Dari indirect observation, yang dilakukan tatkala dihelatnya Pemilu (Pileg&Pilpres), ternyata preferensi politik pemilih warga masyarakat Maluku lebih mengarah pada pendekatan Sosiologi. Mereka memilih Caleg dan Capres-Cawapres berdasarkan latarbelakang agama, etnis, kekerabatan dan pertemanan, yang sama antara mereka dengan para figur Caleg dan Capres-Cawapres. Kondisi serupa juga ditemukan, dimana preferensi politik pemilih warga masyarakat Maluku lebih mengarah pendekatan Psikologi. Mereka memilih Caleg dan Capres-Cawapres berdasarkan identifikasi kepartaian, yang sama antara mereka dengan para figur Caleg dan Capres-Cawapres yang diusung oleh partai politik dan koalisi partai politik.
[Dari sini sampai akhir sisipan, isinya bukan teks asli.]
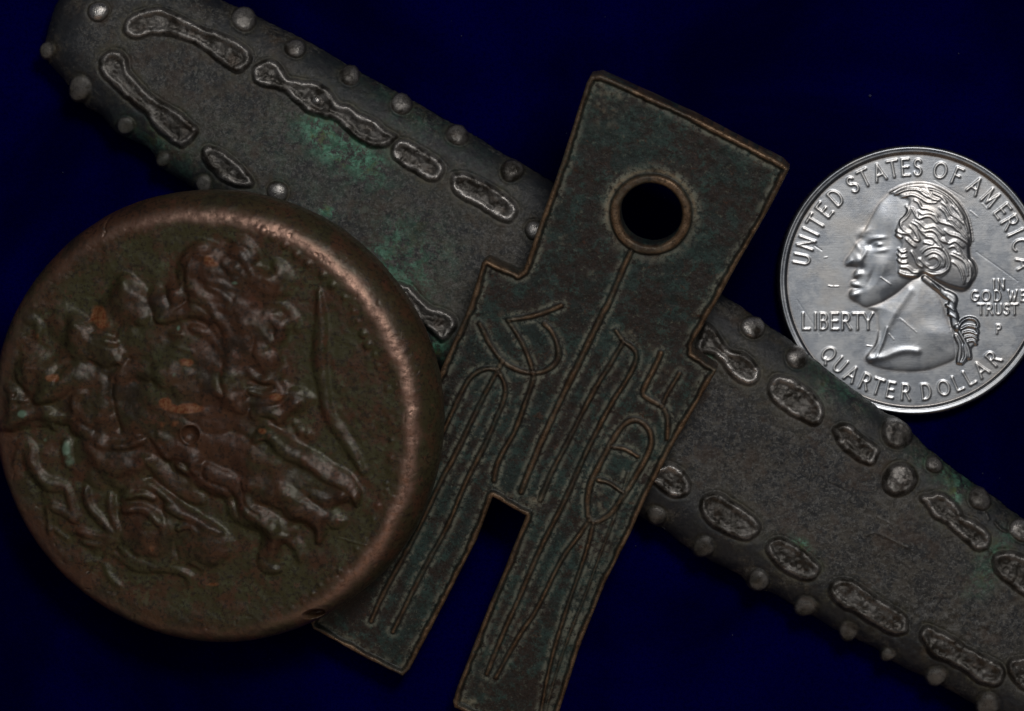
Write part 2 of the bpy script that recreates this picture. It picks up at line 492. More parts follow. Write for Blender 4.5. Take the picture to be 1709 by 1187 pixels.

Menjadi keprihatinan kita lantaran warga masyarakat Maluku, dalam preferensi politik pada Pemilu (Pileg&Pilpres) lalu hanya sedikit, yang mengedepankan aspek Rational Choice. Hal ini terjadi, karena warga masyarakat Maluku belum tertarik dengan kualitas dari plat form program, visi dan misi Caleg, Cawapres-Cawapres maupun partai politik, yang mencalonkan mereka sebagai indikator untuk memilih pada Pemilu (Pileg&Pilpres) lalu. Padahal kualitas dari plat form program, visi dan misi Caleg, Cawapres-Cawapres maupun partai politik, yang mencalonkan mereka merupakan gambaran ideal, yang akan benar-benar direalisasikan para kontestan Pemilu secara rill kepada warga masyarakat Maluku selaku pemilih.
Dalam konklusiny, warga masyarakat Maluku selaku pemilih dalam preferensi politik masih berkutat pada aspek tradisional, emosional dan sektarian yang didasari relasi agama, etnis, kekerabatan, pertemanan, dan identifikasi kepartaian. Preferensi politik yang demikian, belum sepenuhnya menjamin terpenuhinya ekspetasi akan kesejahteraan bagi mereka di kemudian hari, tatkala janji politik dalam kampanye tak ditunaikan pasca Pemilu ole para Caleg, Cawapres-Cawapres dan partai politik saat terpilih dan menguasai jabatan publik. Hal ini menunjukan harapan realisasi akuntabilitas politik para figur yang terpilih, hingga mereka menduduki jabatan di lembaga legislatif dan lembaga eksekutif, belum secara penuh akan dipenuhi mereka kepada warga masyarakat.
Point vitalnya menghadapi Pilkada langsung provinsi dan kabupaten/kota di Provinsi Maluku, yang puncaknya 27 November 2024 mendatang, warga masyarakat Maluku memiliki kekebasan politik, untuk memilih pasangan Cagub-Cawagub, Cabub-Cawabub dan pasangan Cawali-Cawawali, yang didasari aspek agama, etnis, jenis kelamin, kekerabatan, pertemanan, dan ideologi politik. Namun alangkah baiknya pilihan politik warga masyarakat Maluku lebih mengarah kepada aspek rasional. Sehingga kualitas dari plat form program, visi dan misi pasangan Cagub-Cawagub, Cabub-Cawabub dan pasangan Cawali-Cawawali menjadi para meter warga masyarakat Maluku memilih mereka. Pasalnya merupakan gambaran ideal, yang benar-benar direalisasikan kontestan Pilkada langsung kepada warga masyarakat Maluku saat menduduki jabatan publik tersebut.